What is a marketing consultant?

Spoiler: Not necessarily someone who should be doing your marketing for you.

Just because they can, doesn’t always mean they should.

But, as with most things, it depends on:

  • the type of marketing help you actually need,
  • the type of consultant you require,
  • whether the latter unicorn is actually a consultant at all, and
  • where your business, product or service is in its life cycle (introduction/start-up, growth, maturity, decline).

What type of help?

I recently re-discovered a handy framework on consulting roles, which gives an excellent overview of the types of outsider roles a consultant can play.
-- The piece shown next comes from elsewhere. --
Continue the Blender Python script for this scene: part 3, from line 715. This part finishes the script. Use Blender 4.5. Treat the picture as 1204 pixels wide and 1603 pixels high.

Kiel & Mclendon’s consulting roles

The “hands-on expert” in the bottom right-hand block is the dream of every client who asks, “Will you do it for me?” – especially after years of marketing frustration, driven by a lack of time and costly activities with little conversion to show for it.

But, in our experience at Firejuice, the bottom right-hand block is hardly ever a true solution for small or medium-sized business.

You don’t need the hands-on expert.

Here’s why:

  1. No-one has done exactly what you’re doing. As a business owner, especially when you’re creating something new, you’re on a unique and lonely journey. Your business, your customers, your market environment, your type of people, your style of doing things, your brand. They’re all distinctive and so there’s no perfect “Let me show you how” help to be had ‘out there’.
  2. Because your business is your creation, your baby, everything’s personal. You’re probably going to want to be part of the marketing, at least up to a point. So, while you may think you can do hands-off, you probably can’t. Either the hands-on marketing consultant/expert will work with and take direction from you, or they’ll eventually get the boot.
  3. As a small or medium-sized business, it’s unwise to leave sales and marketing activities to someone else entirely – especially a third-party marketing consultant ‘out there’. By removing yourself from these activities, you’re stepping away from the coalface of market interaction, which is where the real learnings take place. The ones that make all the difference later.

There’s only one person who can be the CMO for a growth-phase company, and that’s the owner/CEO.

Contractor, not consultant

What about using a small agency?

This is where the difference between a marketing consultant and a contractor comes in, and this is why the right person for you is probably in the middle or bottom right-hand block of Kiel & Mclendon’s matrix.

When I refer to contractors, I have in mind someone who comes in to execute a well-defined job for you. After all, you already know:

  • who your target market is;
  • what your value proposition is;
  • your brand position; and
  • which channels to use.

All you’re missing is an execution partner.

At this point, it can be a good idea to get a contractor in to “Do it with you” (Partner) or “Show you exactly how to do it” (Modeler).

You may also need technical advice relating to tactical tools: how to leverage LinkedIn, how to make the most of SEO, how to produce a YouTube video, etc. But, this is contracting, not consulting. Implementation, not strategy.

Your product/service life cycle

Clients have excitedly contacted us, to tell us that they’re bringing in someone who was a successful marketer in precisely the same type of industry they’re in now. A retired packaged goods CMO to tell them exactly how to market their food start-up? Or an ex tech-CMO to tell them how to build their SaaS start-up?

This is a very solid option but here’s the thing: it only works when your company is not only in the same industry, but also at the same level of maturity as the one the successful outside marketer comes from.

If you’re a SaaS start-up, you’re not just a “SaaS business”, but also a “start-up”. Both classifications matter. And this brings me to the idea of a “fractional CMO” or outsourced CMO – a concept already well-established in financial circles in the form of an outsourced CFO.

Can marketing follow a similar model?

I think so, provided that your company is in the mature phase of its life cycle. At the risk of repeating myself, there’s only one person who can be CMO in the growth phase: the owner/CEO. Until the point of maturity, there is too much learning involved to completely outsource the marketing role.

What’s the answer?

At Firejuice, we think the answer is using the “consulting roles” model in tandem with your product/service life cycle (below), to determine your needs when it comes to outside marketing help from a senior expert.

Generic business, product or service life cycle

So when we get calls or emails that originate with a Google search for the phrase “What does a marketing consultant do?” and end with a conversation, most prospects say,

  • “Will you write my website for me?”
  • “Will you actually post the posts onto social media for me?”
  • “Will you find me new business and convert those leads into sales?”

[In short: “Will you do my marketing for me?”] We very often say “No.”

And, while unpacking what Firejuice will do for them, we explain this:

No-one can come in and handle all of your marketing for you. You must do it, with an outsider to help guide you. Find a good consultant with diverse experience to help you in the capacity of a teacher, a coach and a partner – someone to help you learn. 

Focus on finding someone who can walk the journey with you, show you the way and help you carry the load , not a “done-for-you” solution.